Army history highlights failures in Iraq War
Interesting article.While fighting in Iraq, the Army failed to grasp the significance of the country’s sectarian divisions and “tended to penalize” its own innovative leaders, according the service’s long-awaited history of the war that claimed over 4,000 servicemembers’ lives. The study, titled “The U.S. Army in the Iraq War” and published by the U.S. Army War College, was commissioned in 2013 by retired Gen. Raymond Odierno when he was the service’s chief.
The study highlights numerous failures during the 8-year conflict, including a lack of awareness among military leaders of the sectarian, social and political dynamics in the country that would fuel much of the violence. The critique, which is more than 1,000 pages long and contains hundreds of declassified documents, also says efforts to train Iraq’s military were insufficient and led to a force that was over-reliant on the U.S.

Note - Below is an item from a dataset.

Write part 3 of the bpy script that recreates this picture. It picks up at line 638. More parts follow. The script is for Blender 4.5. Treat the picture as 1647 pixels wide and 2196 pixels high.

The decisions by commanders, often made in consensus, “seemed reasonable at the time they were made, but nonetheless added up over time to a failure to achieve our strategic objectives,” the study said. “Examining the reasoning behind these decisions and the systemic failures that produced them should be the first task in analyzing the Iraq War’s lessons.”
Authored by a group of Army officers, the study also criticizes the Army for failing to recognize effective leaders on the battlefield and an institutional tendency to punish the best innovators.